◆ **Short exercise**
Omit pictures and quote the listing below line by line, from its start through the line that holds "COL = SC.collection".
:: Source data
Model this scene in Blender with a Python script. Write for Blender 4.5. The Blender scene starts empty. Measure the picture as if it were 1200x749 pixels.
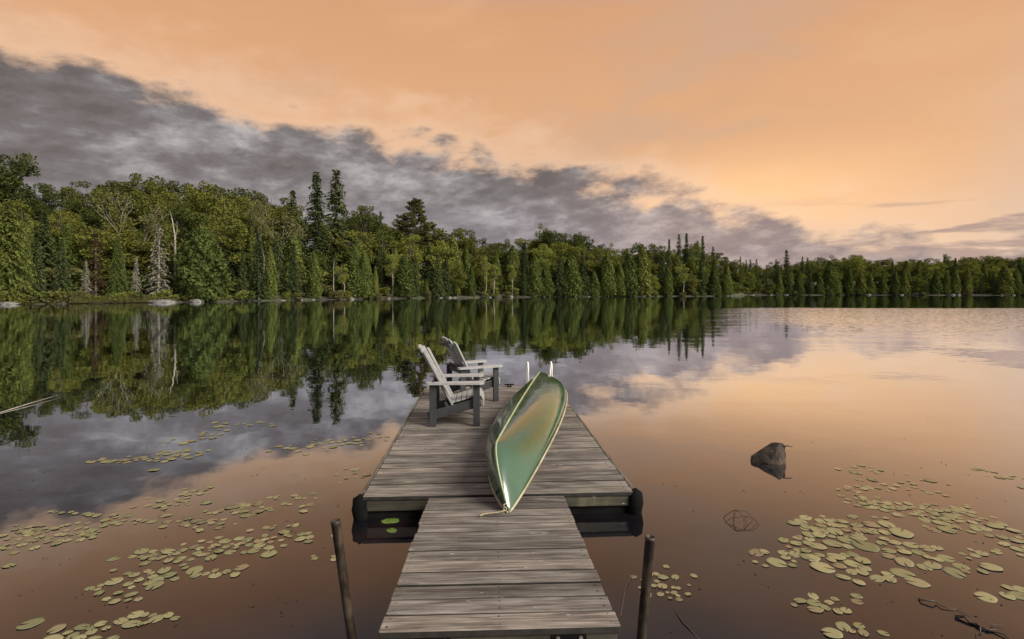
import bpy, bmesh, math, random
import numpy as np
from mathutils import Vector, Matrix, Euler

R = math.radians
rng = np.random.default_rng(7)
random.seed(7)
SC = bpy.context.scene
COL = SC.collection

# ------------------------------------------------------------------ camera
CAM_H = 1.95          # eye height above the water
F = 610.0             # focal length in pixels of a 1200 px wide picture
HOR = 341.0           # picture row of the horizon
cd = bpy.data.cameras.new('camera')
cam = bpy.data.objects.new('camera', cd)
COL.objects.link(cam)
cam.location = (0, 0, CAM_H)
cam.rotation_euler = (R(90), 0, 0)
cd.sensor_width = 36.0
cd.lens = 36.0 * F / 1200.0
cd.shift_y = -(374.5 - HOR) / 1200.0
cd.clip_start = 0.05
cd.clip_end = 6000
SC.camera = cam

# ------------------------------------------------------------------ node helper
class NT:
    def __init__(self, tree):
        self.t = tree
        self.n = tree.nodes
        self.l = tree.links
        self.n.clear()
    def new(self, typ, **kw):
        nd = self.n.new(typ)
        for k, v in kw.items():
            setattr(nd, k, v)
        return nd
    def put(self, sock, val):
        if isinstance(val, bpy.types.NodeSocket):
            self.l.new(val, sock)
        elif val is not None:
            if sock.type == 'RGBA' and len(val) == 3:
                val = (*val, 1)
            sock.default_value = val
    def m(self, op, a, b=None, c=None, clamp=False):
        nd = self.new('ShaderNodeMath', operation=op, use_clamp=clamp)
        for i, v in enumerate((a, b, c)):
            if v is not None:
                self.put(nd.inputs[i], v)
        return nd.outputs[0]
    def vm(self, op, a, b=None):
        nd = self.new('ShaderNodeVectorMath', operation=op)
        self.put(nd.inputs[0], a)
        if b is not None:
            self.put(nd.inputs[1], b)
        return nd.outputs['Value'] if op in ('DOT_PRODUCT', 'LENGTH') else nd.outputs[0]
    def sep(self, v):
        nd = self.new('ShaderNodeSeparateXYZ')
        self.put(nd.inputs[0], v)
        return nd.outputs
    def comb(self, x, y, z):
        nd = self.new('ShaderNodeCombineXYZ')
        for i, v in enumerate((x, y, z)):
            self.put(nd.inputs[i], v)
        return nd.outputs[0]
    def mix(self, f, a, b, blend='MIX'):
        nd = self.new('ShaderNodeMix', data_type='RGBA', blend_type=blend)
        self.put(nd.inputs[0], f)
        self.put(nd.inputs[6], a)
        self.put(nd.inputs[7], b)
        return nd.outputs[2]
    def noise(self, vec, scale, detail=4.0, rough=0.5, dist=0.0, color=False):
        nd = self.new('ShaderNodeTexNoise')
        self.put(nd.inputs['Vector'], vec)
        nd.inputs['Scale'].default_value = scale
        nd.inputs['Detail'].default_value = detail
        nd.inputs['Roughness'].default_value = rough
        nd.inputs['Distortion'].default_value = dist
        return nd.outputs['Color' if color else 0]
    def ramp(self, f, stops, interp='LINEAR'):
        nd = self.new('ShaderNodeValToRGB')
        cr = nd.color_ramp
        cr.interpolation = interp
        while len(cr.elements) < len(stops):
            cr.elements.new(0.5)
        for e, (p, c) in zip(cr.elements, stops):
            e.position = p
            if not hasattr(c, '__len__'):
                c = (c, c, c)
            e.color = (*c, 1) if len(c) == 3 else c
        self.put(nd.inputs[0], f)
        return nd.outputs[0]
    def smooth(self, v, a, b):
        nd = self.new('ShaderNodeMapRange', interpolation_type='SMOOTHSTEP')
        self.put(nd.inputs[0], v)
        nd.inputs[1].default_value = a
        nd.inputs[2].default_value = b
        return nd.outputs[0]

# ------------------------------------------------------------------ world
SUN_EL, SUN_AZ = 36.0, 124.0     # azimuth clockwise from +Y (the view direction)
W = bpy.data.worlds.new('World')
SC.world = W
W.use_nodes = True
w = NT(W.node_tree)
d = w.new('ShaderNodeTexCoord').outputs['Generated']
dx, dy, dz = w.sep(d)
sky = w.new('ShaderNodeTexSky', sky_type='NISHITA', sun_disc=False)
sky.sun_elevation = R(SUN_EL)
sky.sun_rotation = R(SUN_AZ)
nish = w.mix(1.0, sky.outputs[0], (0.08, 0.08, 0.08), 'MULTIPLY')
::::
◆ **Reply to the exercise**
Model this scene in Blender with a Python script. Write for Blender 4.5. The Blender scene starts empty. Measure the picture as if it were 1200x749 pixels.
import bpy, bmesh, math, random
import numpy as np
from mathutils import Vector, Matrix, Euler

R = math.radians
rng = np.random.default_rng(7)
random.seed(7)
SC = bpy.context.scene
COL = SC.collection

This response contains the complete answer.